Brand and deliver?
I attended an industry awards dinner last week and, as is customary with these events, much alcohol was consumed and much debate was had. I’m writing this because one of these debates struck me as more interesting than most. Can Brand PR really deliver?
The question was posed by the head of marketing for a global company with a long list of well known brands, so he’s well placed to make such an assertion. His exact comment (obviously filtered through the hazy fog one tends to have following such an event) was this; “if it is a choice between spending 100K on Brand PR or buying a 100Ks worth of additional media, I would take the media spend every time.”
His point I thought was incredibly valid. Here’s an in-house marketing person who is judged on sales and sales alone and who must ask himself always; “is this money well spent and will it deliver increased brand awareness and therefore increased sales?”
This got me thinking. Is there truly a place for Brand PR in these current gloomy economic times? Can we all put our hand on our hearts and say Brand PR has delivered time and time again? I thought not. The bottom line is Brand PR is difficult. Trying to get your brand intrinsically linked to a story is no mean feat. Why? Because Editors don’t want your brand there and certainly not if it is saying anything positive. They can smell a PR story a mile off and want your brand forcibly removed from it.
Can Brand PR, and I’m being specific here, no one is questioning whether other types of PR e.g. crisis, financial PR etc work, but specifically can Brand PR, show value against other, more guaranteed, forms of marketing.
The answer is categorically, Yes…sort of.
The classic PR answer, I know.
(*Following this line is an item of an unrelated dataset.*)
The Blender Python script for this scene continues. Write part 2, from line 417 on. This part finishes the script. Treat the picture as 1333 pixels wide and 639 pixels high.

But I say ‘sort of’ for a reason. It can work but provided it is undertaken in the right way and, more importantly, for the right reasons.
So the first of these is the right way. I see two fundamentals to Brand PR:
1) Through the line campaign themes - If you don’t have one consistent theme that is running through every aspect of your campaign it is hard to get good Brand PR.
2) The brand must be integral to the story - If you have 1), it makes 2) much easier.
If you have a consistent marketing theme running through your campaign and a creative angle that intrinsically links your brand to that theme, and therefore the core of the story, you can get great Brand PR. Most importantly you can get Brand awareness above and beyond that which a straightforward advert could achieve.
Two great examples of this. The first is the recent ‘Take a Benylin day‘ campaign. A campaign that was clearly helped by a complaint from the Federation of Small Businesses which rocketed it on to the 10 o’clock news. Either way it can’t be denied that it was based on a solid and creative idea that ran through the line. It also boasted a link up with the British Chambers of Commerce which helped provide credibility for the campaign when the criticisms started flying.
Another example is the comparethemarket.com campaign ‘compare the meerkat‘. No one would deny these are clever adverts but this theme is carried all the way through the communications. The meerkat even posts on Twitter and has a Facebook site! This raises a further important point. With the diversity of communication mediums at a PR practitioners disposal there is so much that can be achieved with a good creative theme. A creative theme, I hasten to add, that doesn’t have to be driven by advertising but can start from any one of the marketing disciplines.
So if the first consideration is the ‘right way’ the second is the ‘right reason’. The big question to ask, and this is my final point, is why are you doing this? That should really drive whether you undertake Brand PR or not. If it is to get a simple brand message to a hard to reach audience, then a bit more media spend might be the answer. However, if it is to educate consumers / professionals about a broader issue relating to your brand, demonstrate 3rd party endorsement or create a brand experience over and above that which can be achieved in a simple advert, then Brand PR should definitely form part of your marketing mix.
So can Brand PR deliver? Yes it can.